▶ _Short task_:
Give the data below again, word for word.
>>>>
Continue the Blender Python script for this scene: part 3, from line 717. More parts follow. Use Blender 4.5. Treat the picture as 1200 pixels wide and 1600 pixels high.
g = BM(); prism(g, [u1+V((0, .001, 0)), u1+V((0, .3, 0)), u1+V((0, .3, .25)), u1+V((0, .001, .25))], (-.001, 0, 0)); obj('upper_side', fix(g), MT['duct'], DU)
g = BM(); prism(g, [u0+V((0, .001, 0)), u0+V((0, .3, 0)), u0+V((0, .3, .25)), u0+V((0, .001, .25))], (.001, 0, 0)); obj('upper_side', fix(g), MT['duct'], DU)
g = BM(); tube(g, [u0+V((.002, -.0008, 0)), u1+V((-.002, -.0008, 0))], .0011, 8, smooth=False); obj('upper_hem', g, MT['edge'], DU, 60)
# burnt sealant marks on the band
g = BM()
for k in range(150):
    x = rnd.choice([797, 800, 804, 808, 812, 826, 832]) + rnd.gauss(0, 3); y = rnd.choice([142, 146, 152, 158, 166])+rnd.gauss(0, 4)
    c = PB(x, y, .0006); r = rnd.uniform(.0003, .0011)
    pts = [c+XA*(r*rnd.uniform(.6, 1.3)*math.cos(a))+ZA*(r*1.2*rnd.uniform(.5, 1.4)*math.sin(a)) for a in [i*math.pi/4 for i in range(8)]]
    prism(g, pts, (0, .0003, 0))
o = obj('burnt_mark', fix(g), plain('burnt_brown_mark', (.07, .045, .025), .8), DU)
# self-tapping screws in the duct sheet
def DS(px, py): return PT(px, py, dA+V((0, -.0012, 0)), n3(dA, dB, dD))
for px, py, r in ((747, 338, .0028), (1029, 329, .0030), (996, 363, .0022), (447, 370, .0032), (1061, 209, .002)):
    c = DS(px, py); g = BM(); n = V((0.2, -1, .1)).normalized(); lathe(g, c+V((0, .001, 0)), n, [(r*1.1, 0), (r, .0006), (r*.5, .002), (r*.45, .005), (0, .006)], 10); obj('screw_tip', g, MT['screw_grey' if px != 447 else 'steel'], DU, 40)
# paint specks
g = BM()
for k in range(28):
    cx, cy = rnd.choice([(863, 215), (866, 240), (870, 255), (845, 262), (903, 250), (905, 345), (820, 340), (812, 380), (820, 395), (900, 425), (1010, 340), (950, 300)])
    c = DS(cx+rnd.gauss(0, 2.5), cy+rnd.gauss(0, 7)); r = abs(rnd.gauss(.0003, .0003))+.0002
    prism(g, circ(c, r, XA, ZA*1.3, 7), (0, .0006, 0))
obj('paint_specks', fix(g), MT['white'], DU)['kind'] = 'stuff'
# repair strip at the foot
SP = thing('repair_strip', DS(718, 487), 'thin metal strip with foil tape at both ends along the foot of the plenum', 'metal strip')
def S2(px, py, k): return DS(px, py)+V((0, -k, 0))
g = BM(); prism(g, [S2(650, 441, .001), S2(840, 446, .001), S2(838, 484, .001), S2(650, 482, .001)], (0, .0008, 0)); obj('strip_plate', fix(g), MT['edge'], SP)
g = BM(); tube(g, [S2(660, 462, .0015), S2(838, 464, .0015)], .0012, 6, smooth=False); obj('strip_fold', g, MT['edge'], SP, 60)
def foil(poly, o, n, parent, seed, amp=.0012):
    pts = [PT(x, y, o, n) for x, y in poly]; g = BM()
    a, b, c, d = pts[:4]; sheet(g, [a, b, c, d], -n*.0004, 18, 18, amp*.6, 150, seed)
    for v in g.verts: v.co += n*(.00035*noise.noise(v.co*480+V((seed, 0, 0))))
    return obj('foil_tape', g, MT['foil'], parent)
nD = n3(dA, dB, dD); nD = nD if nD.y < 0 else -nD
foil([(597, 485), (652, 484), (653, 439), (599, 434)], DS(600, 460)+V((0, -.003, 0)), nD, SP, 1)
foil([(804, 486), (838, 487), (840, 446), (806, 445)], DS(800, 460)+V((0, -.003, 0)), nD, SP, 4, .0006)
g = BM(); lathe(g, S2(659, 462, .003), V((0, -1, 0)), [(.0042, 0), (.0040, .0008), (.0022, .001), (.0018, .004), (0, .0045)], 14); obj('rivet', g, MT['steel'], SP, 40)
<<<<
▶ _Reply_:
Continue the Blender Python script for this scene: part 3, from line 717. More parts follow. Use Blender 4.5. Treat the picture as 1200 pixels wide and 1600 pixels high.
g = BM(); prism(g, [u1+V((0, .001, 0)), u1+V((0, .3, 0)), u1+V((0, .3, .25)), u1+V((0, .001, .25))], (-.001, 0, 0)); obj('upper_side', fix(g), MT['duct'], DU)
g = BM(); prism(g, [u0+V((0, .001, 0)), u0+V((0, .3, 0)), u0+V((0, .3, .25)), u0+V((0, .001, .25))], (.001, 0, 0)); obj('upper_side', fix(g), MT['duct'], DU)
g = BM(); tube(g, [u0+V((.002, -.0008, 0)), u1+V((-.002, -.0008, 0))], .0011, 8, smooth=False); obj('upper_hem', g, MT['edge'], DU, 60)
# burnt sealant marks on the band
g = BM()
for k in range(150):
    x = rnd.choice([797, 800, 804, 808, 812, 826, 832]) + rnd.gauss(0, 3); y = rnd.choice([142, 146, 152, 158, 166])+rnd.gauss(0, 4)
    c = PB(x, y, .0006); r = rnd.uniform(.0003, .0011)
    pts = [c+XA*(r*rnd.uniform(.6, 1.3)*math.cos(a))+ZA*(r*1.2*rnd.uniform(.5, 1.4)*math.sin(a)) for a in [i*math.pi/4 for i in range(8)]]
    prism(g, pts, (0, .0003, 0))
o = obj('burnt_mark', fix(g), plain('burnt_brown_mark', (.07, .045, .025), .8), DU)
# self-tapping screws in the duct sheet
def DS(px, py): return PT(px, py, dA+V((0, -.0012, 0)), n3(dA, dB, dD))
for px, py, r in ((747, 338, .0028), (1029, 329, .0030), (996, 363, .0022), (447, 370, .0032), (1061, 209, .002)):
    c = DS(px, py); g = BM(); n = V((0.2, -1, .1)).normalized(); lathe(g, c+V((0, .001, 0)), n, [(r*1.1, 0), (r, .0006), (r*.5, .002), (r*.45, .005), (0, .006)], 10); obj('screw_tip', g, MT['screw_grey' if px != 447 else 'steel'], DU, 40)
# paint specks
g = BM()
for k in range(28):
    cx, cy = rnd.choice([(863, 215), (866, 240), (870, 255), (845, 262), (903, 250), (905, 345), (820, 340), (812, 380), (820, 395), (900, 425), (1010, 340), (950, 300)])
    c = DS(cx+rnd.gauss(0, 2.5), cy+rnd.gauss(0, 7)); r = abs(rnd.gauss(.0003, .0003))+.0002
    prism(g, circ(c, r, XA, ZA*1.3, 7), (0, .0006, 0))
obj('paint_specks', fix(g), MT['white'], DU)['kind'] = 'stuff'
# repair strip at the foot
SP = thing('repair_strip', DS(718, 487), 'thin metal strip with foil tape at both ends along the foot of the plenum', 'metal strip')
def S2(px, py, k): return DS(px, py)+V((0, -k, 0))
g = BM(); prism(g, [S2(650, 441, .001), S2(840, 446, .001), S2(838, 484, .001), S2(650, 482, .001)], (0, .0008, 0)); obj('strip_plate', fix(g), MT['edge'], SP)
g = BM(); tube(g, [S2(660, 462, .0015), S2(838, 464, .0015)], .0012, 6, smooth=False); obj('strip_fold', g, MT['edge'], SP, 60)
def foil(poly, o, n, parent, seed, amp=.0012):
    pts = [PT(x, y, o, n) for x, y in poly]; g = BM()
    a, b, c, d = pts[:4]; sheet(g, [a, b, c, d], -n*.0004, 18, 18, amp*.6, 150, seed)
    for v in g.verts: v.co += n*(.00035*noise.noise(v.co*480+V((seed, 0, 0))))
    return obj('foil_tape', g, MT['foil'], parent)
nD = n3(dA, dB, dD); nD = nD if nD.y < 0 else -nD
foil([(597, 485), (652, 484), (653, 439), (599, 434)], DS(600, 460)+V((0, -.003, 0)), nD, SP, 1)
foil([(804, 486), (838, 487), (840, 446), (806, 445)], DS(800, 460)+V((0, -.003, 0)), nD, SP, 4, .0006)
g = BM(); lathe(g, S2(659, 462, .003), V((0, -1, 0)), [(.0042, 0), (.0040, .0008), (.0022, .001), (.0018, .004), (0, .0045)], 14); obj('rivet', g, MT['steel'], SP, 40)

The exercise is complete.